“Any regime that opposes the West, especially the US, automatically gets inaugurated into the good-guy camp, and the more oppressive, the better.”
Marmara, August 10 – Increasing tensions and heightened rhetoric between isolated North Korea and the United States has as least one humanitarian group considering a relief flotilla to the Asian dictatorship to highlight the misery for which they hope to blame the US.
Members of IHH, the movement that sponsored and executed the ill-fated Mavi Marmara mission to Gaza in 2010, ostensibly to provide aid to Gaza, but which carried almost no such supplies, informed acquaintances today that they intend to orchestrate a similar operation to the Democratic People’s Republic of Korea. As with the Gaza mission, which was intercepted by Israeli naval commandos in international waters before it could breach Israel’s blockade of Gaza, IHH will conduct the “relief” mission primarily to thumb its nose at the “imperialist” enemy, this time the US instead of Israel.
“The whole idea is to show solidarity with oppressive totalitarian regimes à la Hamas as if they are the noble good-guy underdogs, as opposed to the fascist thugs they really are,” explained one activist. “Really, the only way to shore up the Muslim world’s antidemocratic and illiberal ethos in any sustainable way is to brand actual liberal, democratic countries as the opposite of that, and then assume the mantle of progressivism. Any regime that opposes the West, especially the US, automatically gets inaugurated into the good-guy camp, and the more oppressive, the better.”

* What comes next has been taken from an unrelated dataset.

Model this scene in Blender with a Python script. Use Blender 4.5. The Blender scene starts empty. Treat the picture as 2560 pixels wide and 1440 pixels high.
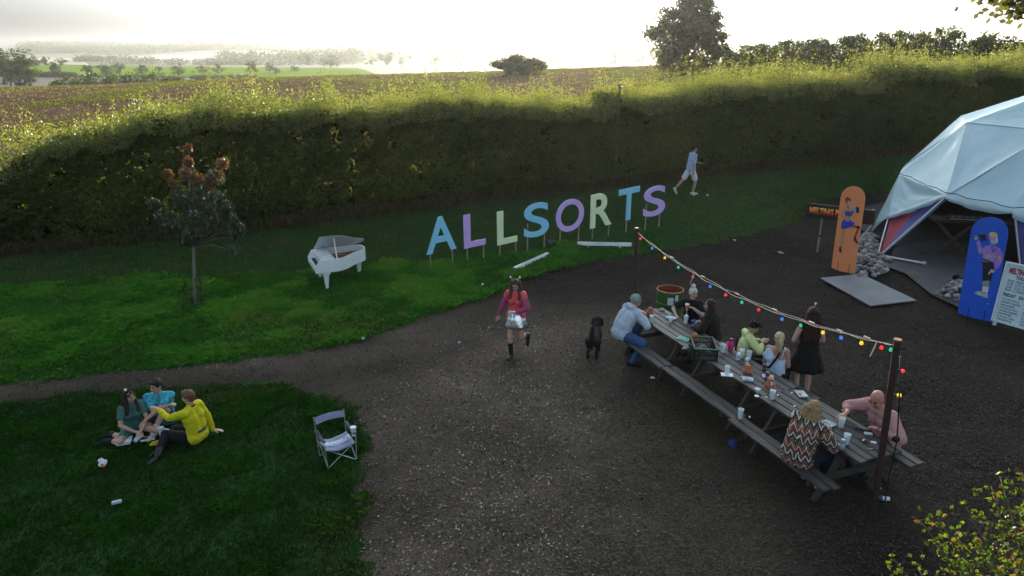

Details of any such operation remain vague, as in contrast to the situation around Gaza, no formal blockade of North Korea is in place. International sanctions apply to trade with the Communist dictatorship, but those obtain more in the realm of financial consequences and penalties than in an active effort to interdict physical goods. Thus, explained MK Haneen Zoabi, a participant in the Mavi Marmara flotilla, actually reaching Norht Korea would not have the same impact.
“The whole idea with the 2010 flotilla was to challenge Israel’s blockade,” she recalled. “The goal was to generate sympathy by provoking an Israeli response, which we could – and did – use to spread libels about excessive force and brutality; or, if they decided not to confront us, thus forfeit the blockade. But there’s no such blockade of North Korea, so a different set of tactics might be necessary if such a mission is to succeed.”
Sources in Pyongyang indicated that no matter the circumstances and intentions of anyone on board such a flotilla, its members would likely be detained and tortured.